▶ **Problem details**
Repeat exactly, please, the lines that begin at the start of the listing and end at the line holding "SUN_AZ, SUN_EL = R(50), R(40)".

▶ **Material supplied**
>> begin
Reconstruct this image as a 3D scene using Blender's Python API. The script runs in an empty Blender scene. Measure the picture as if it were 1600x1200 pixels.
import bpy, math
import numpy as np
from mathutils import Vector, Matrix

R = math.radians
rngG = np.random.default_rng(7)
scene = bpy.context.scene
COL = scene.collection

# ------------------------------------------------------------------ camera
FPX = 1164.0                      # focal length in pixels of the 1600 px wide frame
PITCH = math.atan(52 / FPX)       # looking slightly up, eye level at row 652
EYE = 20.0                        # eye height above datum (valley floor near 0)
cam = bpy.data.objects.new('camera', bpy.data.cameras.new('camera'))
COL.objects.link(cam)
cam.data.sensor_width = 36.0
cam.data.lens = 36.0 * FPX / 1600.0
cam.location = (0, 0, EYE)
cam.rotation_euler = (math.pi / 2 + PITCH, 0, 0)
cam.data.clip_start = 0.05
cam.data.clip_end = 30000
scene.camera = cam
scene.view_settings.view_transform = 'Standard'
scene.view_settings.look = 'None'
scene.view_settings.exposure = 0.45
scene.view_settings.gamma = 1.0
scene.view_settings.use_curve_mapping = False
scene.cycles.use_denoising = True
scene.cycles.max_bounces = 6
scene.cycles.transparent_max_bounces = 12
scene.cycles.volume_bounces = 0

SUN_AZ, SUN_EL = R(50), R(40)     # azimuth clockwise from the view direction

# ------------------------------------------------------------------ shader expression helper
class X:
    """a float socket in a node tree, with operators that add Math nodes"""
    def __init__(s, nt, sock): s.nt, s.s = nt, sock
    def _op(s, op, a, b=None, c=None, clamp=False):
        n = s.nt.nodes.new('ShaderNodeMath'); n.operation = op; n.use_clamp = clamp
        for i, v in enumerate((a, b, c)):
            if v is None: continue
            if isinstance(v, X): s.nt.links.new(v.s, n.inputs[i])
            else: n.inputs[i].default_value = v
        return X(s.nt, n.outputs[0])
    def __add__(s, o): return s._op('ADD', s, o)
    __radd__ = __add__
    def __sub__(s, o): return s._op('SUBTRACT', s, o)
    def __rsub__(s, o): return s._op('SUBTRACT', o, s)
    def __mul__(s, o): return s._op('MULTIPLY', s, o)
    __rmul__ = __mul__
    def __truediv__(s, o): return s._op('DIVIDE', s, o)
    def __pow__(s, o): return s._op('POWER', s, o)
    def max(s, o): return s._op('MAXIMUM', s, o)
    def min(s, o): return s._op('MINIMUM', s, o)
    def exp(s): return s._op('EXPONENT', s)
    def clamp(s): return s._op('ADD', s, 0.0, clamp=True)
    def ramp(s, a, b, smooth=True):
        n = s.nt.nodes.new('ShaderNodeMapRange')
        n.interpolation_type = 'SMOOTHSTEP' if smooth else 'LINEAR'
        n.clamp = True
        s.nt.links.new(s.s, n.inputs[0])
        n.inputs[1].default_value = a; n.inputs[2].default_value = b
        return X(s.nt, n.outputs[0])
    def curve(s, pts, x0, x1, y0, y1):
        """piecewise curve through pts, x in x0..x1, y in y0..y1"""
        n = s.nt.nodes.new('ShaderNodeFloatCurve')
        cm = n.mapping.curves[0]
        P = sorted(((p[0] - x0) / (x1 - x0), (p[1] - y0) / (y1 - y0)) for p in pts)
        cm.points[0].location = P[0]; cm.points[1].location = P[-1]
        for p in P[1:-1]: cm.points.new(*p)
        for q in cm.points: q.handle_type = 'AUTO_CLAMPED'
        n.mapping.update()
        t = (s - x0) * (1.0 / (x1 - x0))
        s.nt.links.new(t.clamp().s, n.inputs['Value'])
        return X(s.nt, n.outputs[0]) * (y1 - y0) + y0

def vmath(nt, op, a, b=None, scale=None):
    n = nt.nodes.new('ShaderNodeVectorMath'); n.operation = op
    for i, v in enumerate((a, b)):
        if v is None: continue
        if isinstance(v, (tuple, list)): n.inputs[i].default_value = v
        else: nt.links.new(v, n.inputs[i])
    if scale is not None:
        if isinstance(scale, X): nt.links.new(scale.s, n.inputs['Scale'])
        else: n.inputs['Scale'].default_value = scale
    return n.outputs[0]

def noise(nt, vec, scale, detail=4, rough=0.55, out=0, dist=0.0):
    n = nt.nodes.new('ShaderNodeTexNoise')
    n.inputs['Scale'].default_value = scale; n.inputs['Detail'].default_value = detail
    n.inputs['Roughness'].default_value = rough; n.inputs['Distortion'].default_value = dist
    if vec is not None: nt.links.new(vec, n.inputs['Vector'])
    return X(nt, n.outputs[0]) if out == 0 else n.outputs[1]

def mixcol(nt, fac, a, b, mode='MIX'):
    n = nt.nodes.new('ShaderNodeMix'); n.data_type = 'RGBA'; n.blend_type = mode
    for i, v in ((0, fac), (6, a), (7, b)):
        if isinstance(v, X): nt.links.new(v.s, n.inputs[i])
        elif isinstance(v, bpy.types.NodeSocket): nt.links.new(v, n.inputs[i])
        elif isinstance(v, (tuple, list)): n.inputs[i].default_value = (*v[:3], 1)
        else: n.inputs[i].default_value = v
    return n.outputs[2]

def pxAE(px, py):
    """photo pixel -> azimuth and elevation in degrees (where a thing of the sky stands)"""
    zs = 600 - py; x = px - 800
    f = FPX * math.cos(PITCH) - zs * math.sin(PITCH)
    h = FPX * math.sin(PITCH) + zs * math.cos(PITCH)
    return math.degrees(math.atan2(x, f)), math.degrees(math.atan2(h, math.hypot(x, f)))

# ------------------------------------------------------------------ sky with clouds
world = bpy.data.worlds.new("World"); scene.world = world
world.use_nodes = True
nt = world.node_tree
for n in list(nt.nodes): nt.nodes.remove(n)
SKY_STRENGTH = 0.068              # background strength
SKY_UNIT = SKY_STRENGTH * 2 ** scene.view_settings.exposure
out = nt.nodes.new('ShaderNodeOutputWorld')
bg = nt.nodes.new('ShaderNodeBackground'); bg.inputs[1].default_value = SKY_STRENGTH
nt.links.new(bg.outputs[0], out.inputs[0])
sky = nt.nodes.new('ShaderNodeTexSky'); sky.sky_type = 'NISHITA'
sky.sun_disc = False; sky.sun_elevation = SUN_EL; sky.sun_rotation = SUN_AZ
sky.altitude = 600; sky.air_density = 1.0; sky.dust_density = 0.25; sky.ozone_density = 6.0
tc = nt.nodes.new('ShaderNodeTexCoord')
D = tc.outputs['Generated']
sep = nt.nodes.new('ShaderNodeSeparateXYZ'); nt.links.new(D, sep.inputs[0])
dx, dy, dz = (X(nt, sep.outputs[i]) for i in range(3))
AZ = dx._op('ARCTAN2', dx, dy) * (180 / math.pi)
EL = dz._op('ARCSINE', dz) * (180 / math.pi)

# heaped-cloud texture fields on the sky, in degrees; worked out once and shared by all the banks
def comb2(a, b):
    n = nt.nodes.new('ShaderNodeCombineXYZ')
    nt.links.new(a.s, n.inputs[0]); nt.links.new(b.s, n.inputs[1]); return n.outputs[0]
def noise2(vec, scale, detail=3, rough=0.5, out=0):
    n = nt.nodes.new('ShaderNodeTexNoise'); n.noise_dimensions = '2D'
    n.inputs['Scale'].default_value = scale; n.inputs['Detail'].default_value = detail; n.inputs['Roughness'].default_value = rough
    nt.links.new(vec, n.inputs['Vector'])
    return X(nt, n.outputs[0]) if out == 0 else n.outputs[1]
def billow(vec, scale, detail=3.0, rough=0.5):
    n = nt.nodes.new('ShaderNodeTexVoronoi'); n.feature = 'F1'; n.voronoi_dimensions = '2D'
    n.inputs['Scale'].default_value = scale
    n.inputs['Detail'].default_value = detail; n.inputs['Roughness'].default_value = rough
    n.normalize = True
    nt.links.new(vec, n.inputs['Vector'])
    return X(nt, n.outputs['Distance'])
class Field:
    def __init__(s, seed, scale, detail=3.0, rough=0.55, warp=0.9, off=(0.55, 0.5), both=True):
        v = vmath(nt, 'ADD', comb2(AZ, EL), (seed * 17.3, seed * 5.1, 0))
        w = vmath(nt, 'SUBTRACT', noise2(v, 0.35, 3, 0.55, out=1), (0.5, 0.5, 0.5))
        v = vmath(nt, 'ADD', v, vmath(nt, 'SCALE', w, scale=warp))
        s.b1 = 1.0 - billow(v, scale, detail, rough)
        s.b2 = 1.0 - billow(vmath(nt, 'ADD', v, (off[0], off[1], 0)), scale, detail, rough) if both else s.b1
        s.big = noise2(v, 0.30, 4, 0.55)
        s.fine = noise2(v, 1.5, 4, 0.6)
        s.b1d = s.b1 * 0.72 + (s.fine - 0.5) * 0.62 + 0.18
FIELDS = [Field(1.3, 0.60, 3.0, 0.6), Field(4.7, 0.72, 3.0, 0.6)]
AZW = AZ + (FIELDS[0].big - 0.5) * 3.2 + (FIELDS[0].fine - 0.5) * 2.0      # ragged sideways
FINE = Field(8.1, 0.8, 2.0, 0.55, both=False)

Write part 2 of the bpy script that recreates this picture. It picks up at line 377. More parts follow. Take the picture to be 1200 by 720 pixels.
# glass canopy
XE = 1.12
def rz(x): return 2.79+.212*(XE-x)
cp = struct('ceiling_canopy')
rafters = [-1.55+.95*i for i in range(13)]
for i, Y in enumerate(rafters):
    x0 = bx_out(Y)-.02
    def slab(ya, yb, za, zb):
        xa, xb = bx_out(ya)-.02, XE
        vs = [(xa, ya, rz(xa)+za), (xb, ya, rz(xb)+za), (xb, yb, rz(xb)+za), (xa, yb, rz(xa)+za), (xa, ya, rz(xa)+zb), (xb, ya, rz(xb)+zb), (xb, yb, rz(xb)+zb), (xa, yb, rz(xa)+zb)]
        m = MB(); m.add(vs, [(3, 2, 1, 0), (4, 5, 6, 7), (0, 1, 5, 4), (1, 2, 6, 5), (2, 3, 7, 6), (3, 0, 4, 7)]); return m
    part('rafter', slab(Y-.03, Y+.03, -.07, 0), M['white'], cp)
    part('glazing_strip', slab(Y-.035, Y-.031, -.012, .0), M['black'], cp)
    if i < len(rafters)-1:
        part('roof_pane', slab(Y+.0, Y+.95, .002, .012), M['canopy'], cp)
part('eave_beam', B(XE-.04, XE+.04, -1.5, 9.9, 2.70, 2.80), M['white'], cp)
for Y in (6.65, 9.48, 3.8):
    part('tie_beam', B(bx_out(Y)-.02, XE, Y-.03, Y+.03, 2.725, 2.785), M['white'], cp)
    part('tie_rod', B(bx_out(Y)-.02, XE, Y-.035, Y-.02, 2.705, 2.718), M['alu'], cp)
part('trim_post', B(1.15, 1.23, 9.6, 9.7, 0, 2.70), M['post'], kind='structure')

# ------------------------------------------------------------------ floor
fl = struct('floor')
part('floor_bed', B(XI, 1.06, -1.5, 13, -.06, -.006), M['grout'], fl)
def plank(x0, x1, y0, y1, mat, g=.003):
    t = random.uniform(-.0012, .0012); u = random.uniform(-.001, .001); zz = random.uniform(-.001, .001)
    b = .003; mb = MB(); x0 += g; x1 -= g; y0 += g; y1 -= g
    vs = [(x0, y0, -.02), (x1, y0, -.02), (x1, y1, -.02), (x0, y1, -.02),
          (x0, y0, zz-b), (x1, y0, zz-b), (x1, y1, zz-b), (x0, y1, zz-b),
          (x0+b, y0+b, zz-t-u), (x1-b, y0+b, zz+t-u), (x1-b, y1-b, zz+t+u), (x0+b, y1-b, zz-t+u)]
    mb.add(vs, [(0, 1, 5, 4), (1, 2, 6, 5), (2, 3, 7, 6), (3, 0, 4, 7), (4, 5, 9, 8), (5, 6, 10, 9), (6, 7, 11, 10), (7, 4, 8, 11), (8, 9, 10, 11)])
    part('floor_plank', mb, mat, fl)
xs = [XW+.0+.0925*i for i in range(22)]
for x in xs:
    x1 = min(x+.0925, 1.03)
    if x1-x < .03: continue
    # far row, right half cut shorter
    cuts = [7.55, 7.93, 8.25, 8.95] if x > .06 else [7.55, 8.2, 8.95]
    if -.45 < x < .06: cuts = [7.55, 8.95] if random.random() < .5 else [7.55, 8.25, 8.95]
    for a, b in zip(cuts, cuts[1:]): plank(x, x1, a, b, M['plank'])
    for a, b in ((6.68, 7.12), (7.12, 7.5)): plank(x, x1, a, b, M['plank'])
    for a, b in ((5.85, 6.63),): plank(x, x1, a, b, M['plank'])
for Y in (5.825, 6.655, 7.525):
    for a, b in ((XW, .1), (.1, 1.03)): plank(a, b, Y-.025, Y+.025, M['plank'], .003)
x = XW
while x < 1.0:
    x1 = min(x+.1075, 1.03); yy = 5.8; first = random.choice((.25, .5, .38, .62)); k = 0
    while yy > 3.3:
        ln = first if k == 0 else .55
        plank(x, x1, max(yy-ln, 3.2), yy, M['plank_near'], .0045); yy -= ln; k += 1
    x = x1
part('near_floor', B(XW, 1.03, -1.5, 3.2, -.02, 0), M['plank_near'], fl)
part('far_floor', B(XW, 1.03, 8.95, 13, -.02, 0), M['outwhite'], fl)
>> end
▶ **Exercise result**
Reconstruct this image as a 3D scene using Blender's Python API. The script runs in an empty Blender scene. Measure the picture as if it were 1600x1200 pixels.
import bpy, math
import numpy as np
from mathutils import Vector, Matrix

R = math.radians
rngG = np.random.default_rng(7)
scene = bpy.context.scene
COL = scene.collection

# ------------------------------------------------------------------ camera
FPX = 1164.0                      # focal length in pixels of the 1600 px wide frame
PITCH = math.atan(52 / FPX)       # looking slightly up, eye level at row 652
EYE = 20.0                        # eye height above datum (valley floor near 0)
cam = bpy.data.objects.new('camera', bpy.data.cameras.new('camera'))
COL.objects.link(cam)
cam.data.sensor_width = 36.0
cam.data.lens = 36.0 * FPX / 1600.0
cam.location = (0, 0, EYE)
cam.rotation_euler = (math.pi / 2 + PITCH, 0, 0)
cam.data.clip_start = 0.05
cam.data.clip_end = 30000
scene.camera = cam
scene.view_settings.view_transform = 'Standard'
scene.view_settings.look = 'None'
scene.view_settings.exposure = 0.45
scene.view_settings.gamma = 1.0
scene.view_settings.use_curve_mapping = False
scene.cycles.use_denoising = True
scene.cycles.max_bounces = 6
scene.cycles.transparent_max_bounces = 12
scene.cycles.volume_bounces = 0

SUN_AZ, SUN_EL = R(50), R(40)     # azimuth clockwise from the view direction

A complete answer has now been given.